Recovering Lost Fictions: Caravaggio's Musicians

1997, MIT List Visual Arts Center
Book cover for Recovering Lost Fictions: Caravaggio's Musicians featuring a close up of Caravaggio painting of 3 musicians with slack expressions facing different ways wearing red and white togas.
Publisher
1997, MIT List Visual Arts Center
Details

paper, 13 pages, color reproductions

The catalogue Recovering Lost Fictions both documents and supports the eponymous installation/collaboration between contemporary artists Kathleen Gilje and Joseph Grigely shown at the List Visual Arts Center during Fall 1997. The installation explored the ways in which art is reconfigured by the institutional processes devoted to its study by examining a remarkable, recently restored second version of Caravaggio’s masterpiece The Musicians, the fully authenticated version of which is in the collection of the Metropolitan Museum of Art. The exhibition examined the restoration, and subsequent attribution of the second, as yet unauthenicated version, recently restored in New York by Gilje. The purpose is to show how one painting has more than one history, and how the processes of conservation and art criticism contribute towards the construction of these histories.

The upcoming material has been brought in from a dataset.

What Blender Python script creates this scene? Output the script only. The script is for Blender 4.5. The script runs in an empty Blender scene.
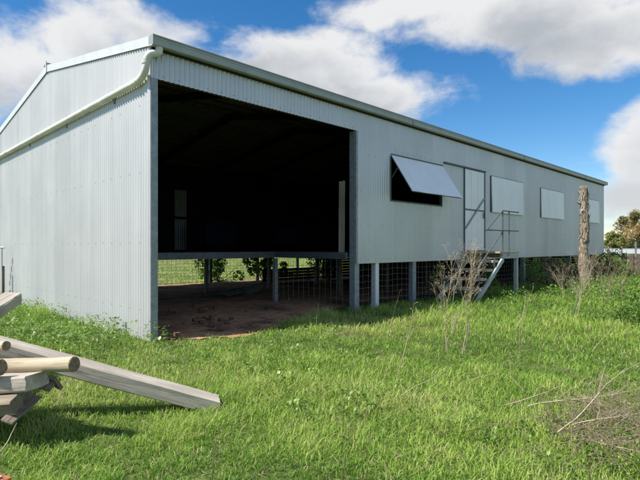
import bpy, math, random
import numpy as np
from mathutils import Vector, Matrix, noise as mnoise

random.seed(7)
rng = np.random.default_rng(11)
sc = bpy.context.scene
col = sc.collection

# ------------------------------------------------------------------ camera calibration
FPX, HOR, CAMH = 490.0, 246.5, 1.2
YAW = math.radians(44.65)                       # heading, counted from the long wall's direction (+x)
F = (math.cos(YAW), math.sin(YAW))
R = (math.sin(YAW), -math.cos(YAW))


def ray(u, v):
    r = (u - 320) / FPX
    return (F[0] + r * R[0], F[1] + r * R[1], (HOR - v) / FPX)


def gp(u, v, z=0.0):
    """point at height z seen at pixel u,v of the survey photo"""
    q = ray(u, v)
    t = (z - CAMH) / q[2]
    return Vector((q[0] * t, q[1] * t, z))


def dp(u, v, D):
    q = ray(u, v)
    return Vector((q[0] * D, q[1] * D, CAMH + q[2] * D))


# ------------------------------------------------------------------ ground height
def gz(x, y):
    d = math.hypot(x, y)
    k = 1.0 / (1.0 + (d / 40.0) ** 4)
    inside = 1.0
    if 2.6 < x < 24.5 and 5.6 < y < 15.2:
        inside = 0.35
    return k * inside * (0.035 * math.sin(x * 0.9 + 1.3) * math.cos(y * 0.8) + 0.02 * math.sin(x * 2.1 - y * 1.7)) - 0.05 * k


# ------------------------------------------------------------------ object helpers
def tag(o, label=None, cat=None, group=None, kind=None):
    if label: o['label'] = label
    if cat: o['category'] = cat
    if group: o['group'] = group
    if kind: o['kind'] = kind
    return o


def empty(name, loc):
    o = bpy.data.objects.new(name, None)
    o.location = loc
    o.empty_display_size = 0.2
    col.objects.link(o)
    return o


class MB:
    """collects shapes that become ONE mesh object"""
    def __init__(s):
        s.v = []; s.f = []; s.sm = []

    def add(s, vs, fs, smooth=False):
        b = len(s.v)
        s.v += [tuple(p) for p in vs]
        s.f += [tuple(i + b for i in f) for f in fs]
        s.sm += [smooth] * len(fs)
        return s

    def box(s, x0, x1, y0, y1, z0, z1):
        vs = [(x0, y0, z0), (x1, y0, z0), (x1, y1, z0), (x0, y1, z0), (x0, y0, z1), (x1, y0, z1), (x1, y1, z1), (x0, y1, z1)]
        return s.add(vs, [(0, 3, 2, 1), (4, 5, 6, 7), (0, 1, 5, 4), (1, 2, 6, 5), (2, 3, 7, 6), (3, 0, 4, 7)])

    def bar(s, p0, p1, w, h, up=(0, 0, 1)):
        p0 = Vector(p0); p1 = Vector(p1)
        d = (p1 - p0).normalized(); up = Vector(up)
        if abs(d.dot(up)) > 0.98: up = Vector((0, 1, 0))
        sd = d.cross(up).normalized(); u2 = sd.cross(d)
        vs = []
        for p in (p0, p1):
            for a, b in ((-1, -1), (1, -1), (1, 1), (-1, 1)):
                vs.append(p + sd * (a * w / 2) + u2 * (b * h / 2))
        return s.add(vs, [(0, 1, 2, 3), (7, 6, 5, 4), (0, 4, 5, 1), (1, 5, 6, 2), (2, 6, 7, 3), (3, 7, 4, 0)])

    def tube(s, pts, rad, n=8, caps=True):
        pts = [Vector(p) for p in pts]
        if not hasattr(rad, '__len__'): rad = [rad] * len(pts)
        vs = []; fs = []
        prev = None
        for i, p in enumerate(pts):
            if i == 0: d = pts[1] - p
            elif i == len(pts) - 1: d = p - pts[i - 1]
            else: d = (pts[i + 1] - p).normalized() + (p - pts[i - 1]).normalized()
            d.normalize()
            if prev is None:
                a = Vector((0, 0, 1)) if abs(d.z) < 0.9 else Vector((1, 0, 0))
                sd = d.cross(a).normalized()
            else:
                sd = (prev - d * prev.dot(d)).normalized()
            prev = sd
            u2 = d.cross(sd)
            for k in range(n):
                t = 2 * math.pi * k / n
                vs.append(p + (sd * math.cos(t) + u2 * math.sin(t)) * rad[i])
        m = len(pts)
        for i in range(m - 1):
            for k in range(n):
                k2 = (k + 1) % n
                fs.append((i * n + k, i * n + k2, (i + 1) * n + k2, (i + 1) * n + k))
        s.add(vs, fs, True)
        if caps:
            b = len(s.v)
            s.v += [tuple(p) for p in vs[:n]] + [tuple(p) for p in vs[-n:]]
            s.f += [tuple(b + k for k in reversed(range(n))), tuple(b + n + k for k in range(n))]
            s.sm += [False, False]
        return s

    def build(s, name, mat, parent=None, origin=None):
        me = bpy.data.meshes.new(name)
        me.from_pydata(s.v, [], s.f)
        me.polygons.foreach_set('use_smooth', s.sm)
        me.materials.append(mat)
        me.update()
        o = bpy.data.objects.new(name, me)
        col.objects.link(o)
        if parent is not None:
            o.parent = parent
            w = Vector((0, 0, 0)); p = parent
            while p is not None:
                w += Vector(p.location); p = p.parent
            o.location = -w
        elif origin is not None:
            og = Vector(origin)
            me.transform(Matrix.Translation(-og))
            o.location = og
        return o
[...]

The catalogue itself, a carefully researched and documented study, explores the relationship between the two versions of The Musicians in the context of Caravaggio’s social and cultural milieu. Modeled after the National Gallery of Art, Washington D.C., exhibition brochures focusing on a single work, the catalogue offers images of both versions of The Musicians as well as X-rays made during the restoration that reveal that the artist had initially painted, then painted over, an extraordinary incident among the three musicians. With an essay by Joseph Grigely.